In preserving its dominance over the sea, the United States Navy is determined to expand its future fleet of over 350 manned ships and about 150 unmanned ships.

In his update on the Navigation Plan (NAVPLAN), Chief of Naval Operations Admiral Mike Gilday stated that the plan for the 2040s and beyond will focus on “the need to address long-term strategic competition with China and keep a military advantage against Russia.”

Reuters reported that the Navy’s forecasted fleet numbers slightly increased from a 2021 Navy long-range shipbuilding plan, which had a range of 321 to 372 manned ships and 77 to 140 large unmanned vessels.

Gilday, meantime, has refuted the charges of some members of Congress, claiming that the growth of ships over the past 20 years has been gradual.
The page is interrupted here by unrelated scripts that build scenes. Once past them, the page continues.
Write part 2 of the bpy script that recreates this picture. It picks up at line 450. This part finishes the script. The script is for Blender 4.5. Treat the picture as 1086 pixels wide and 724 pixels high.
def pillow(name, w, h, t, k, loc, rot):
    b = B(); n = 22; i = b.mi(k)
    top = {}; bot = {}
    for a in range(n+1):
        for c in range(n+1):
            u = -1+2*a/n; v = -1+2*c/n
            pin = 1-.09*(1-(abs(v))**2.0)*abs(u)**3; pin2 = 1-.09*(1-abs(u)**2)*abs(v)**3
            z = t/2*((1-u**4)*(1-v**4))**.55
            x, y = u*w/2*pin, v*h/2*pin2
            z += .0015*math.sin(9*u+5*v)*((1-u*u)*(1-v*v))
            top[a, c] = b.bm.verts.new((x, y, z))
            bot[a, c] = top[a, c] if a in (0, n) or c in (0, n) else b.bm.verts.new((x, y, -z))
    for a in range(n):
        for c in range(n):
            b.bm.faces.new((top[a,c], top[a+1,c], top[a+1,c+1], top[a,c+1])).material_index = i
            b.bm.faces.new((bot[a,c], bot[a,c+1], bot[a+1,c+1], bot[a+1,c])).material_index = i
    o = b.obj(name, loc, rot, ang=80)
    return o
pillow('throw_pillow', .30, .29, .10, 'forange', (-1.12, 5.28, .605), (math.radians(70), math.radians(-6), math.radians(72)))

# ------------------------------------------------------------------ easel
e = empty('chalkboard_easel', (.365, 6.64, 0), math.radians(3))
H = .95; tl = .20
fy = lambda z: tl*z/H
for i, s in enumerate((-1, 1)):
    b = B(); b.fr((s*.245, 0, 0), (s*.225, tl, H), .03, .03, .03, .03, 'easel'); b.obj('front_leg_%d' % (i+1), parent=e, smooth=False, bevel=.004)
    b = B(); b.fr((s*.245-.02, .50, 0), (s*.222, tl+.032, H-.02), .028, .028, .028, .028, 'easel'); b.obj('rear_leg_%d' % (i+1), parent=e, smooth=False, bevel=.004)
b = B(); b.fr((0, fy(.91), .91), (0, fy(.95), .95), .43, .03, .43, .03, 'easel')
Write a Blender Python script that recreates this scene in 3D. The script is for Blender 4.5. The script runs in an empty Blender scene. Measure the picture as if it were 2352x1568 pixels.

“[The pace is] realistic in terms of where we are right now, let’s say in terms of capacity and capabilities and where we need to get. I think it’s going to take a couple of decades to get us to yield that hybrid fleet that we think that we ultimately need in order to fight the way we think we want to fight, which is in a distributed manner, leveraging networking like [Joint All-Domain Command and Control] and the effort that we have ongoing with [Project Overmatch],” Gilday told reporters on Tuesday.

USS Gerald R. Ford CVN 78
A file photo of USS Gerald R. Ford (CVN 78) in Newport News, Virginia, 2016. (Image source: U.S. Navy/Reuters)

He continued: “We don’t have the capacity in the industrial base to pump out that number of ships in a short period of time. It’s going to take a couple of decades really to deliver, to mature the fleet in a manner where you get that composition that you’re looking for, over time, that gives you the kind of power that you need to fight in the distributed way.”

NAVPLAN 2022

The Navigation Plan outlines the US Navy’s future objectives for developing, sustaining, training, and equipping a formidable naval force that would deepen its strategic partnerships as well as “deter conflict, and if called upon, help win the Nation’s wars.”

To preserve combat credibility in increasingly disputed seas, it will implement six force design imperatives starting in 2022: enhance distance, leverage deception, harden defense, boost distribution, ensure delivery, and generate decision advantage.